I’ve been trying to use mobile operating systems for productive and full-computing scenarios for years and although things are getting better by the day, there are still major issues to be solved. Even the latest tailored hardware and software solutions are littered with unexpected restrictions, bugs, showstoppers and even costs. As I continue to test devices like the Acer Iconia Tab A500 and iPad I am making a list of functions that I can perform on a desktop operating system but not on a consumer or mobile operating system that you might find in a tablet. You’ll find an early ‘issues’ list here. I’m largely talking about Android or IOS here.
The issues fall into 3 categories.
- Issues that are a result of hardware. This varies between platforms and is also sometimes dependant on drivers and software. E.g. Bluetooth support. Many of these issues are dropping away as ARM platforms evolve, some of these issues are because of the design requirements (battery, size, heat)

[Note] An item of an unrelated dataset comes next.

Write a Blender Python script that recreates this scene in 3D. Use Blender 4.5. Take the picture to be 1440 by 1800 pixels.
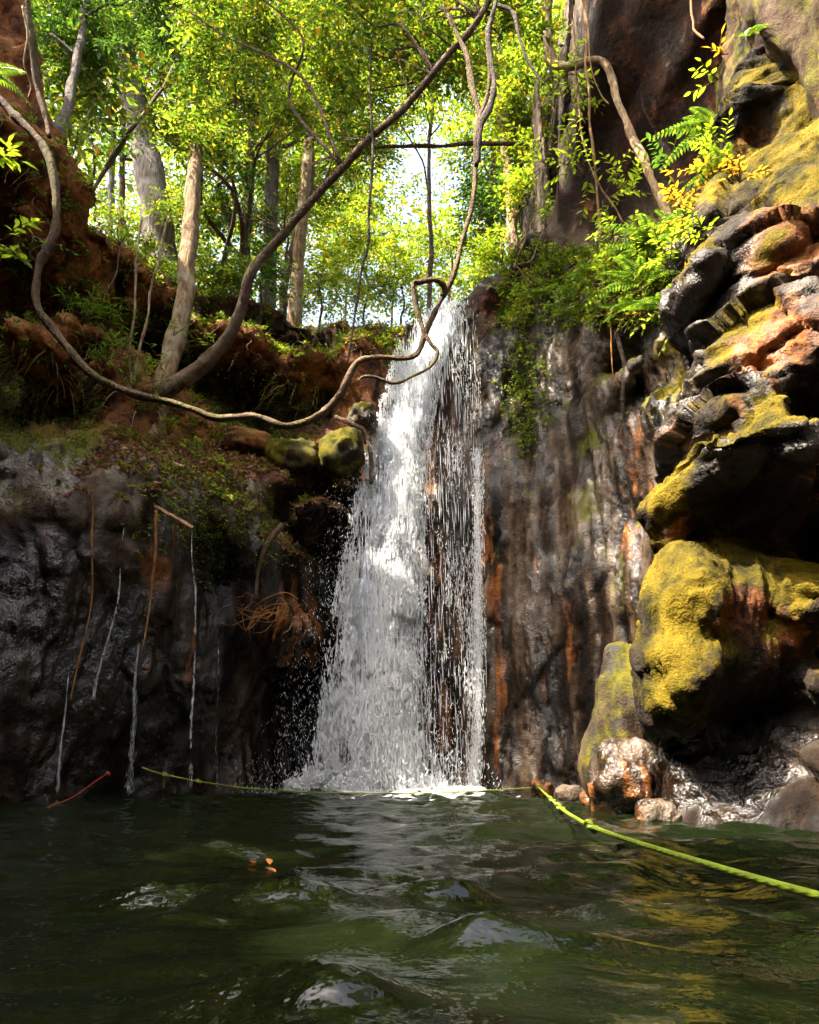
import bpy, math, random, time
import numpy as np
from mathutils import Vector, Matrix

T0 = time.time()
for _o in list(bpy.data.objects):
    bpy.data.objects.remove(_o)
SC = bpy.context.scene
COL = SC.collection
R = math.radians

# ------------------------------------------------------------------ camera
PITCH, FPX, CAMZ = R(18.3), 1334.0, 0.32          # focal length in pixels of a 1440 x 1800 frame
cam_d = bpy.data.cameras.new("camera")
cam_d.sensor_fit = 'VERTICAL'
cam_d.angle = 2 * math.atan(900 / FPX)
cam_d.clip_start, cam_d.clip_end = 0.05, 500
cam = bpy.data.objects.new("camera", cam_d)
cam.location = (0, 0, CAMZ)
cam.rotation_euler = (math.pi / 2 + PITCH, 0, 0)
COL.objects.link(cam)
SC.camera = cam

# ------------------------------------------------------------------ light
SUN = Vector((-0.50, -0.24, 0.83)).normalized()    # towards the sun
world = bpy.data.worlds.new("World")
SC.world = world
world.use_nodes = True
wn = world.node_tree
sky = wn.nodes.new('ShaderNodeTexSky')
sky.sky_type = 'NISHITA'
sky.sun_disc = False
sky.sun_elevation = math.asin(SUN.z)
sky.sun_rotation = math.atan2(SUN.x, SUN.y)
sky.air_density, sky.dust_density, sky.ozone_density = 0.7, 7.0, 0.3
wn.links.new(sky.outputs[0], wn.nodes['Background'].inputs[0])
wn.nodes['Background'].inputs[1].default_value = 0.15
sun_d = bpy.data.lights.new("sun", 'SUN')
sun_d.energy, sun_d.angle, sun_d.color = 4.0, R(0.6), (1.0, 0.90, 0.74)
sun = bpy.data.objects.new("sun", sun_d)
sun.rotation_euler = SUN.to_track_quat('Z', 'Y').to_euler()
sun.location = (-6, -2, 20)
COL.objects.link(sun)
SC.view_settings.view_transform = 'Standard'
SC.view_settings.look = 'None'
SC.view_settings.gamma = 1.0
SC.view_settings.exposure = 2.82
cy = SC.cycles
cy.use_denoising = True
cy.max_bounces, cy.diffuse_bounces, cy.glossy_bounces = 5, 2, 2
cy.transmission_bounces, cy.transparent_max_bounces = 3, 8
cy.sample_clamp_indirect = 6.0
cy.caustics_reflective = cy.caustics_refractive = False
cy.use_adaptive_sampling = True
cy.adaptive_threshold = 0.04

# ------------------------------------------------------------------ helpers
_s, _c = math.sin(PITCH), math.cos(PITCH)
def P(px, py, Y):
    """the world point at distance Y (along +Y) that the photograph shows at pixel px, py"""
    xc, yc = (px - 720) / FPX, (900 - py) / FPX
    d = (xc, _c - yc * _s, _s + yc * _c)
    k = Y / d[1]
    return np.array((d[0] * k, Y, CAMZ + d[2] * k))

def _hash(ix, iy, iz, seed):
    with np.errstate(over='ignore'):
        h = (ix.astype(np.uint32) * np.uint32(374761393) + iy.astype(np.uint32) * np.uint32(668265263)
             + iz.astype(np.uint32) * np.uint32(2147483647) + np.uint32((seed * 974711 + 12345) & 0xffffffff))
        h = (h ^ (h >> np.uint32(13))) * np.uint32(1274126177)
        h = (h ^ (h >> np.uint32(15))) * np.uint32(2246822519)
        h ^= h >> np.uint32(13)
    return h.astype(np.float32) * np.float32(2.0 / 4294967295.0) - np.float32(1)

def vnoise(x, y, z, seed=0):
    x, y, z = (np.asarray(a, np.float32) for a in (x, y, z))
    fx, fy, fz = np.floor(x), np.floor(y), np.floor(z)
    ix, iy, iz = (a.astype(np.int64) + 5000 for a in (fx, fy, fz))
    u, v, w = x - fx, y - fy, z - fz
    u, v, w = (a * a * a * (a * (a * 6 - 15) + 10) for a in (u, v, w))
    def L(a, b, t): return a + (b - a) * t
    h = lambda a, b, c: _hash(ix + a, iy + b, iz + c, seed)
    return L(L(L(h(0,0,0), h(1,0,0), u), L(h(0,1,0), h(1,1,0), u), v),
             L(L(h(0,0,1), h(1,0,1), u), L(h(0,1,1), h(1,1,1), u), v), w)

def fbm(p, freq, octv=4, seed=0, gain=0.5, sc=(1, 1, 1), ridged=False):
    tot, amp, nrm = 0, 1.0, 0
    for o in range(octv):
        f = freq * (2.03 ** o)
        n = vnoise(p[..., 0] * f * sc[0] + 7.3 * o, p[..., 1] * f * sc[1] - 3.1 * o, p[..., 2] * f * sc[2] + 1.7 * o, seed + o)
        if ridged: n = 1 - 2 * np.abs(n)
        tot = tot + n * amp
        nrm += amp
        amp *= gain
    return tot / nrm

def facets(p, freq, sc=(1, 1, 1), seed=0, tilt=0.6):
    """broken rock: every cell of a random packing is a flat, tilted, offset face; also the distance to the cell's edge"""
    q = (p * (np.asarray(sc) * freq)).astype(np.float32)
    f = np.floor(q); best = np.full(len(q), 9e9, np.float32); sec = best.copy(); val = np.zeros(len(q), np.float32)
    for a in (-1, 0, 1):
        for b in (-1, 0, 1):
            for c in (-1, 0, 1):
                i = [(f[:, k] + o).astype(np.int64) + 5000 for k, o in enumerate((a, b, c))]
                h = [_hash(*i, seed + 17 * k) for k in range(4)]
                d = [f[:, k] + o + 0.5 + 0.45 * h[k] - q[:, k] for k, o in enumerate((a, b, c))]
                r2 = d[0] ** 2 + d[1] ** 2 + d[2] ** 2
                t = h[3] - tilt * 2 * (h[1] * d[0] + h[2] * d[1] + h[0] * d[2])
                m_ = r2 < best
                sec = np.where(m_, best, np.minimum(sec, r2)); val = np.where(m_, t, val); best = np.minimum(best, r2)
    return val, np.sqrt(sec) - np.sqrt(best)

def smooth(a, b, x):
    t = np.clip((x - a) / (b - a), 0, 1)
    return t * t * (3 - 2 * t)

def mesh_np(name, V, F, smooth_shade=True, attrs=None):
    V = np.ascontiguousarray(V, np.float32)
    Fs = F if isinstance(F, list) else [F]
    Fs = [np.asarray(f, np.int32) for f in Fs if len(f)]
    me = bpy.data.meshes.new(name)
    me.vertices.add(len(V))
    me.vertices.foreach_set('co', V.ravel())
    nl = sum(f.size for f in Fs)
    npoly = sum(len(f) for f in Fs)
    me.loops.add(nl)
    me.loops.foreach_set('vertex_index', np.concatenate([f.ravel() for f in Fs]))
    me.polygons.add(npoly)
    tot = np.concatenate([np.full(len(f), f.shape[1], np.int32) for f in Fs])
    st = np.concatenate([[0], np.cumsum(tot)[:-1]]).astype(np.int32)
    me.polygons.foreach_set('loop_start', st)
    me.polygons.foreach_set('loop_total', tot)
    me.polygons.foreach_set('use_smooth', np.full(npoly, smooth_shade, bool))
    for k, a in (attrs or {}).items():
        at = me.attributes.new(k, 'FLOAT', 'POINT')
        at.data.foreach_set('value', np.ascontiguousarray(a, np.float32))
    me.update(calc_edges=True)
    me.validate(clean_customdata=False)
    return me

def link(name, me, mat=None, parent=None, loc=None, rot=None, scale=None, **tags):
    o = bpy.data.objects.new(name, me)
    if me is not None and mat is not None and len(me.materials) == 0:
        me.materials.append(mat)
    COL.objects.link(o)
    if parent is not None: o.parent = parent
    if loc is not None: o.location = loc
    if rot is not None: o.rotation_euler = rot
    if scale is not None: o.scale = (scale,) * 3 if np.isscalar(scale) else scale
    for k, v in tags.items():
        if v: o[k] = v
    return o

def thing(name, label, category, group=None, loc=(0, 0, 0), rot=None, scale=None):
    o = link(name, None, None, None, loc, rot, scale, label=label, category=category, group=group)
    o.empty_display_size = 0.1
    return o

class Geo:
    """collects pieces of one mesh"""
    def __init__(s): s.V, s.T, s.Q, s.n = [], [], [], 0
    def add(s, V, tris=None, quads=None):
        V = np.asarray(V, np.float32)
        if tris is not None and len(tris): s.T.append(np.asarray(tris, np.int64) + s.n)
        if quads is not None and len(quads): s.Q.append(np.asarray(quads, np.int64) + s.n)
        s.V.append(V); s.n += len(V)
    def mesh(s, name, smooth_shade=True, origin=None):
        V = np.concatenate(s.V)
        if origin is not None: V = V - np.asarray(origin, np.float32)
        F = []
        if s.T: F.append(np.concatenate(s.T))
        if s.Q: F.append(np.concatenate(s.Q))
        return mesh_np(name, V, F, smooth_shade)

def catmull(pts, n):
    pts = np.asarray(pts, float)
    e = np.vstack([2 * pts[0] - pts[1], pts, 2 * pts[-1] - pts[-2]])
    out = []
    t = np.linspace(0, 1, n, endpoint=False)[:, None]
    for i in range(len(pts) - 1):
        a, b, c, d = e[i], e[i + 1], e[i + 2], e[i + 3]
        out.append(0.5 * (2 * b + (c - a) * t + (2 * a - 5 * b + 4 * c - d) * t * t + (3 * b - a - 3 * c + d) * t ** 3))
    out.append(pts[-1][None])
    return np.vstack(out)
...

- Issues that are a result of operating restrictions. Operating systems will evolve but each evolution is taking 6 months to 1 year.
- Issues that are there simply because the third party software may not have been written yet.
The latter category is one we can ignore. If tablets or other devices based on mobile operating systems are successful, the software will come. Lets look at the other two categories though.
Hardware Issues
- Video editing software and hardware. While software may exist, the CPU, hardware encoders and possible GPU acceleration may not be in place. The only exception is the ipad2, iphone4 and Ios which use the capabilities of the A4 chip very well. It may be quite a while before generic cross-platform solutions appear.
- USB host support. In some cases the platform only supports USB client. This affect many devices people commonly use like webcams, printers, video capture cards and many other device you’ll find in the high-street PC store.
- Keyboards on tablets. Arguable that this isn’t neccesary if you’ve already chosen a tablet but we’ll leave it in the list for discussions sake.
- High-capacity storage. 100+GB support is often required by those dealing with media.
- Other interfaces such as serial (often used for control and data collection) pci-express. USB based solutions can solve this if the drivers are built into the operating system.
- Extendable GPUs through docking stations or modules
- General processing power (CPU)
Operating system issues
- Extended languages and keyboard support
- External screen capability. This includes extended desktop and multiple interface support. Also needed in the OS
- Drag and drop (of selected text, audio, image, file, video.)
- Bluetooth stack. Software is generally the issue here and it’s usually an operating system issue.
- Full web experience including mouse-over support. Some third party software may fix this is mouse or other pointer support is provided by the OS.
- Multi-user support with associated security mechanisms. Generally a core operating system issue.
- Extending device support through installable, pluggable drivers.
- Extended IP stack to support routing, multiple.interfaces and other IP features like file sharing protocols. This can be implemented in third party software.
- Multiple sound module support for live audio performances with pre-fade. This is also a hardware issue.
3rd party software
For discussions sake, i’ve included a few software issues here.
- Offline blogging tools. A third party software issue that will get solved in time. (I’m impressed with the progress of Blogsy on the iPad)
- Office suites. Third party issue although core format support, encryption, media handling, drag and drop / copy paste, synchronization support can be due to operating system. Again, IOS is probably leading the way here.
- Full feature browsers. (Mouse-over support in the OS could be needed here too)
- Software development tools. 3rd party issue that also requires keyboard, mouse and often, external / extended screen support too.
Having listed a bunch of items above, we have to now ask ourselves whether they are important and if they are, are they likely to be fixed. Certainly the web browser issues are serious, the CPU power issues are too where the operating system runs on an ARM design and you have to think carefully about multi-user and expansion through third party devices on USB. That’s a big market! Issues like IP stack, multiple audio modules and extended screen are less important. Third party software issues will solve themselves as devices move into different markets and the customer-based there becomes big enough to support the creation and support of the software. As for the hardware issues, don’t expect 500GB storage soon but do look for alternative storage solutions via local or remote wireless connections.
What about that keyboard though? Is it still an issue? For many operations, it’s a barrier. Tablets are popular now but is there still a desire for a keyboard. I’m sitting in front of a tablet writing this post now only because it’s got a full keyboard attached.
My gaps
I want a mobile video editing system with blogging client and full browser capabilities. The video encoding hardware on the iPad has shown breakthrough capabilities in iMovie for the price and size . Keyboard input is important though so I would want a robust keyboard solution. Offline blogging tools are required. Full browser too. The ipad2 + keyboard is getting very close to a usable solution for me but it still has showstoppers. Cabled internet for high-speed video upload, full browser with flash, mouse-over, side-by-side windows for drag and drop, external screen, ability to edit non-iphone videos in iMovie. I’m still a huge proponent of the smartbook and hope that we see more work going into these because that’s where I see most of the gaps being filled for me. Windows 8 could be the stepping stone to an interesting smartbook / convertible / slider design. Like the TX100 perhaps!
Your Gaps
What are the ‘gaps’ that you see between a full computing solution and a consumer mobile OS solution.